2006-09-17

Software Freedom Day 2006 (Pretoria)

Spring drizzle heralded the Software Freedom Day 2006 event on Saturday 2006-09-16 at the impressive new Department of Science and Technology building next to the N1 in Pretoria. The two gentleman below, pictured making legal copies of open-source software using a Freedom Toaster, were among the many Linux enthusiasts who attended.

Die jonge here hierbo het van die Freedom Toaster by die kantore van die Departement Wetenskap en Tegnologie gebruik gemaak ten tyde van die uitstalling vir Software Freedom Day 2006 in Pretoria.

2006-09-12

To Russia, with love

On the occasion of last week's visit to our country by President Putin, and several Comrade Ministers' coy reminiscences in the media ("after a while we discovered one or two small flaws") of their exile days in the Soviet Union and barbed references to the dreadful state of post-Soviet Russia, I offer this chart.

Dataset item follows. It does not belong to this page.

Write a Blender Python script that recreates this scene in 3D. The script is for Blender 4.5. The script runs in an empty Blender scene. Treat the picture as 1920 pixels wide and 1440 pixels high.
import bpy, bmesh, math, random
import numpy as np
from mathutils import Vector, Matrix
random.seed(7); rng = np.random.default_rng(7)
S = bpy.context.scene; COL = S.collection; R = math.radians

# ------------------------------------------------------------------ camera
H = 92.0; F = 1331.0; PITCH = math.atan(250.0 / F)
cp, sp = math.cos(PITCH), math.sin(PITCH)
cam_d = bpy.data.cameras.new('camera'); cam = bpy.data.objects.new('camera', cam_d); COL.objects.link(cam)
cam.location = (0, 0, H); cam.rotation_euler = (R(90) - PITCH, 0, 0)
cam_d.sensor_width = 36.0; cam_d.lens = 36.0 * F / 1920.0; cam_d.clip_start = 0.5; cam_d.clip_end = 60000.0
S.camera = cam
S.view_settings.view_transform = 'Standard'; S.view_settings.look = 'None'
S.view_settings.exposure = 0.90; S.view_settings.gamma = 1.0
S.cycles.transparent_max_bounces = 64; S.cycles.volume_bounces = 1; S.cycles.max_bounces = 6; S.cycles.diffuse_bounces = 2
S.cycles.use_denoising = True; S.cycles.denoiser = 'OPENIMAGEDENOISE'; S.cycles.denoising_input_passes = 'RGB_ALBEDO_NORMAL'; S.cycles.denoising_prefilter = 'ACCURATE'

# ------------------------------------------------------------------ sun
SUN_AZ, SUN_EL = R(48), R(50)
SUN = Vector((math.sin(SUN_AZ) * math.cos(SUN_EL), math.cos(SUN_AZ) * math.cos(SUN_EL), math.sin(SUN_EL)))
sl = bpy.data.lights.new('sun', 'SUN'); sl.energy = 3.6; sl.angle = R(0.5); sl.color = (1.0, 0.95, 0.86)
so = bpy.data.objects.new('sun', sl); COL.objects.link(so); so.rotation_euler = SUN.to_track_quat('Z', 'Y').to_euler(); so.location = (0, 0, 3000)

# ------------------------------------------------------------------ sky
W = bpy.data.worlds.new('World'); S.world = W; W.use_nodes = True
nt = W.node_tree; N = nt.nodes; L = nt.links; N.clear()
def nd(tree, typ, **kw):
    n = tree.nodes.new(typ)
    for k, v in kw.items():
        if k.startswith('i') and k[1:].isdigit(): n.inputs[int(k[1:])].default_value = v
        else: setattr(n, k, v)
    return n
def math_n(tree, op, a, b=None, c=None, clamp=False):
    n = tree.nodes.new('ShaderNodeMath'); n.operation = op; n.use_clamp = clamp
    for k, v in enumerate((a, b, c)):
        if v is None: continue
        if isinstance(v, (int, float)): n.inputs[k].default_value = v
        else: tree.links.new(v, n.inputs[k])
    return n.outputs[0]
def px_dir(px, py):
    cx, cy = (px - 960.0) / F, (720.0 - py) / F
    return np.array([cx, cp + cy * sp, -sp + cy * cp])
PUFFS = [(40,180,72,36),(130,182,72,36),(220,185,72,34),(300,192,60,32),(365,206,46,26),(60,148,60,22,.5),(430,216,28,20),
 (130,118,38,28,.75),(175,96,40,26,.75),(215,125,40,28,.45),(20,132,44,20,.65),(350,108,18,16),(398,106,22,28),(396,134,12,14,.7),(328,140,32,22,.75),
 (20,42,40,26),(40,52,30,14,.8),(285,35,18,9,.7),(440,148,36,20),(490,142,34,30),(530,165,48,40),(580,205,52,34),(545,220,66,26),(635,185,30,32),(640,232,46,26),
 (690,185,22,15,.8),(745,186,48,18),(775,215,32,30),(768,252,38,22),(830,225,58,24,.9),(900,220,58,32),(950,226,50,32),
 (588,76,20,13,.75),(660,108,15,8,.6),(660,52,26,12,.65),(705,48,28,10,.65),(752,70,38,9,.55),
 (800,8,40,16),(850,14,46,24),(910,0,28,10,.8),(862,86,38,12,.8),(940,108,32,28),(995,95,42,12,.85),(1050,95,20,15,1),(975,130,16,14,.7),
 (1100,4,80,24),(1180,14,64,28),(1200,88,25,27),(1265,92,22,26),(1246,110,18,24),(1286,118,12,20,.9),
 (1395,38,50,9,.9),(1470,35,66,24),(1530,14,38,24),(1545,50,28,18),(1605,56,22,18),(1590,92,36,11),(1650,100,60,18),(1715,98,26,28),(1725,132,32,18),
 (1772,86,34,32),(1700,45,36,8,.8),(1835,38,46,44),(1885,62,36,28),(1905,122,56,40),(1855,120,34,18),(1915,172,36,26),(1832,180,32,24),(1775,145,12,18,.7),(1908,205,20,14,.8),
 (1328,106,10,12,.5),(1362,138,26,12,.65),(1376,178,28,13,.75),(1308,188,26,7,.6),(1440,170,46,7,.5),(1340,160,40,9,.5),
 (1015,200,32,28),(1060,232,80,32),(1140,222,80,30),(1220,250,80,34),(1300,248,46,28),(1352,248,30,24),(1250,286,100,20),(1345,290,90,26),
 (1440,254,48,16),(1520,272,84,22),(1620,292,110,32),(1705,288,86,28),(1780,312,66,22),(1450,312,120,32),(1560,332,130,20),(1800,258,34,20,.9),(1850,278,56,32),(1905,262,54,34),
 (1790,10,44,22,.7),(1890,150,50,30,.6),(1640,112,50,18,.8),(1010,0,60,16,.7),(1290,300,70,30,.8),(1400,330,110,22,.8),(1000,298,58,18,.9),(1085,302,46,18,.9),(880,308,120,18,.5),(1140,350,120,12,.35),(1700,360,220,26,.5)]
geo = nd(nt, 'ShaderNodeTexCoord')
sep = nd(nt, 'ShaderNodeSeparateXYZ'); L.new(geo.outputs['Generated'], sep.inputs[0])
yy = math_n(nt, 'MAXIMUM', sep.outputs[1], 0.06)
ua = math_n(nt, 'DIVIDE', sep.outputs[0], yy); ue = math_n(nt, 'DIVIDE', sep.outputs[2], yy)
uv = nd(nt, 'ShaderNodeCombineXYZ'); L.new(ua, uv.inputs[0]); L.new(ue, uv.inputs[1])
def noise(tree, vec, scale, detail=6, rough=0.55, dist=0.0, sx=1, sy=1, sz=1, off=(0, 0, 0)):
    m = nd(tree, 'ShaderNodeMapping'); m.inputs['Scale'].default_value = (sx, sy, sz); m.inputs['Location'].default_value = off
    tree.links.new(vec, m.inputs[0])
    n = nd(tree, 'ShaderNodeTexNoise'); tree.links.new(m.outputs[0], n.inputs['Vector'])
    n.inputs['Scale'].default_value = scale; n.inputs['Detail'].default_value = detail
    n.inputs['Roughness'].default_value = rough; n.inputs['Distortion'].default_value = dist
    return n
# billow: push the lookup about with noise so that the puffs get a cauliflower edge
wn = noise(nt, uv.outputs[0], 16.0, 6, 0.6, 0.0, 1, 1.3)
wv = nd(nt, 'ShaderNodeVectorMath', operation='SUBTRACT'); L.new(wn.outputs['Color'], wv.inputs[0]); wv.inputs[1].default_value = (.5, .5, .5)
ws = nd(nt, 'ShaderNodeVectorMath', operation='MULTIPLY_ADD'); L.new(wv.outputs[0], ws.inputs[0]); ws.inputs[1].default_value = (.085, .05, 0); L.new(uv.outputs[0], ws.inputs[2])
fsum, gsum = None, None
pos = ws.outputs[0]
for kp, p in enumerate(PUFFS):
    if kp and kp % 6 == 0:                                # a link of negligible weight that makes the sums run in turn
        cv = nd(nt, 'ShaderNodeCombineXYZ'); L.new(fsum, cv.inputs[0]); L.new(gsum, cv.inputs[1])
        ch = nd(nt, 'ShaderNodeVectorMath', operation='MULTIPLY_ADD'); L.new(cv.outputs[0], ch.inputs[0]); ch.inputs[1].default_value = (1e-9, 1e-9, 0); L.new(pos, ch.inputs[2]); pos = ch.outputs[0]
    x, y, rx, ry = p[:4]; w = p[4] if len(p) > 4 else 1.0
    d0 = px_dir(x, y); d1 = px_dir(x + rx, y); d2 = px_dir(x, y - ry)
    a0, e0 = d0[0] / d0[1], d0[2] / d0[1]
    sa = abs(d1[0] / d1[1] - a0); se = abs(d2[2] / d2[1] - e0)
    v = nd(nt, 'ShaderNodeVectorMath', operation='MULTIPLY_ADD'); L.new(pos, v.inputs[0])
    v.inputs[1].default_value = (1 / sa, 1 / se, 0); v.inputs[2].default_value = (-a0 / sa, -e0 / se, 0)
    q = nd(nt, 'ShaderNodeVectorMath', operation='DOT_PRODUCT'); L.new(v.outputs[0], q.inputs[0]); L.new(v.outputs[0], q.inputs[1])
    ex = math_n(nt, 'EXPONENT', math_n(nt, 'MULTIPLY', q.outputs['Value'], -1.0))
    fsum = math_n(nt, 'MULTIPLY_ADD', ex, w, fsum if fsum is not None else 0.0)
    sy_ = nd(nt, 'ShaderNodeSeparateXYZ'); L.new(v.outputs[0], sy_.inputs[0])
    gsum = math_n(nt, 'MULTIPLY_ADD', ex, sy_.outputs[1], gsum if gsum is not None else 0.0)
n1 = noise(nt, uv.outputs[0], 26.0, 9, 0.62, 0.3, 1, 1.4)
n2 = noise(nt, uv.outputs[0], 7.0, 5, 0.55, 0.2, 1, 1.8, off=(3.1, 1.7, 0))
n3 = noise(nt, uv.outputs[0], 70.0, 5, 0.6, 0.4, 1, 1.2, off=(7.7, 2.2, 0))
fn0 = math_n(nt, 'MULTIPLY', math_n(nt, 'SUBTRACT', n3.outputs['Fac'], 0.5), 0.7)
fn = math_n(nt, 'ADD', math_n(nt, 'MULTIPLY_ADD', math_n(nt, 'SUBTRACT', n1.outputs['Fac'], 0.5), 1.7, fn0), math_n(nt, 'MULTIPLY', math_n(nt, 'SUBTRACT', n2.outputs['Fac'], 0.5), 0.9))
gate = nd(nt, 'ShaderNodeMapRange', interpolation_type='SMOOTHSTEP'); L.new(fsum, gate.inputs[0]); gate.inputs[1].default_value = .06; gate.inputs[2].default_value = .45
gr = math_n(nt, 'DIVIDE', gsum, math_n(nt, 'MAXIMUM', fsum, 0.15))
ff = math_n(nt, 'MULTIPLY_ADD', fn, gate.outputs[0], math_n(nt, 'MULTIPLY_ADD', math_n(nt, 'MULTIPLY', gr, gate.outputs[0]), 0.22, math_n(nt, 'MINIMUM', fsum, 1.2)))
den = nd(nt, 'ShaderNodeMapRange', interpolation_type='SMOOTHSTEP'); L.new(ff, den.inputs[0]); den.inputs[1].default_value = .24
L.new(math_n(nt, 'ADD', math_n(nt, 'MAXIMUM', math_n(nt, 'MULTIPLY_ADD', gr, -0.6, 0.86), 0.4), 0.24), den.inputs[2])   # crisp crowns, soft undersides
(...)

Data source: International Telecommunication Union (ITU). 2006. World Telecommunication Indicators 2005. Geneva: ITU. Tabulated at WRI.

2006-09-07

President on board!

Reuters wrote on Monday from the annual meeting of Mopresidente with advisers from IBM, HP etc. in the Kruger Park. Mr Mbeki reportedly said that "the government had so far failed in its mandate to lower tariffs" in telecommunications and that "the cost element is too high ... It is a matter of urgency."

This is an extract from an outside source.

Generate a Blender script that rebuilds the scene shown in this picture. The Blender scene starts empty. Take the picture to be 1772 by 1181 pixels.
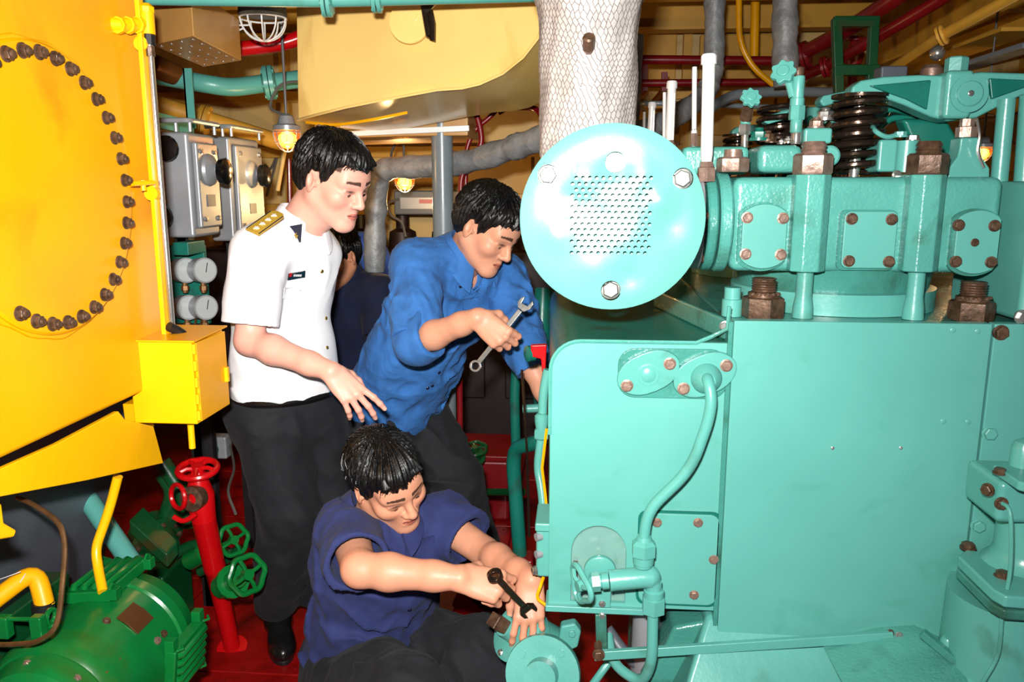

Spot-on, Sir, but do we need more of the same? Telkom has now managed to actually reduce the number of land-lines in service year-on-year (and before you think it is all because of cellphones, look at China's numbers). His Minister really only talks about initiatives involving state-owned (or partly so) companies. What about radical deregulation, letting in the foreign companies and also unbundling the local loop? Celebrity economist Dawie Roodt said this week that the cost in lost growth of the Telkom monopoly to the SA economy is running at R10 000 000 000,00 per year. That seems like a conservative estimate.

Telecoms is not the only area in which SA is proving a laggard. According to the IFC several countries in Africa are now reforming their economies at a faster pace than SA and our country has dropped one position to 29th in their Doing Business survey, mainly because of the excessive complexity of the tax system.